Hükümetin Gezi Parkı sürecindeki tavrını  nasıl değerlendiriyorsunuz?

Hükümetin amacı insanları mutlu etmektir. İnsanlar bunun için oy veriyor. ‘Ben size yol yaptım mutlu olmuyor musunuz?’ ‘Ben hastane yapıyorum, dünyanın en büyük adliyelerini yapıyorum, köprü yapıyorum mutlu değil misiniz?’ diyerek insanların değerlerini yerle bir ederek, ezerek insanlar mutlu edilmez. ODTÜ’de yaşananlar ortada. Şiddeti kesinlikle tasvip etmiyorum ama polis şiddeti olmasa bunlar da olmayacak.  O ağaçları talan edeceğine bir yeraltı tüneli ile bu sorun çözülemez miydi? Neden insanların mutlu olacağı, incelikleri hesap etmiyorsunuz?
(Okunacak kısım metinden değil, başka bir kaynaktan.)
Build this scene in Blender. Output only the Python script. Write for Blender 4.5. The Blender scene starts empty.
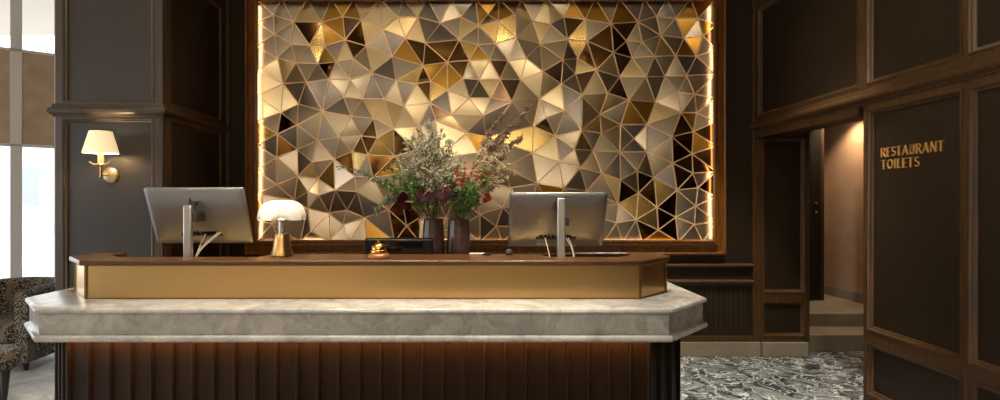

Başbakan, ‘Ben size hizmet ediyorum, camiyi de ağacı da yakarım yıkarım’ diyor.  Bu çağda bunları halledebilmenin bin bir çeşit formülü vardır.

AK Parti ve Fethullah Gülen Cemaati arasında bir süredir gerilim var. Bunu nasıl değerlendiriyorsunuz?

Cemaat gibi bir güç, siyasi dengeleri bozabilir. Cemaat’le iktidar arasında bir güç savaşı var. Öte yandan Cemaat ve AK Parti kendilerine muhalif bütün çevrelere karşı, demokratik olmayan bir yaklaşım sergiliyorlar. Bunu her boyutuyla yaşıyoruz. Kendileri gibi düşünmeyen herkesi darbeci diye suçluyorlar. İktidarın da Cemaatin de özeleştiri yapması gerekir. Hizmet mi yapıyorlar, yoksa zulüm mü? Bunun muhasebesini yapmaları gerekiyor.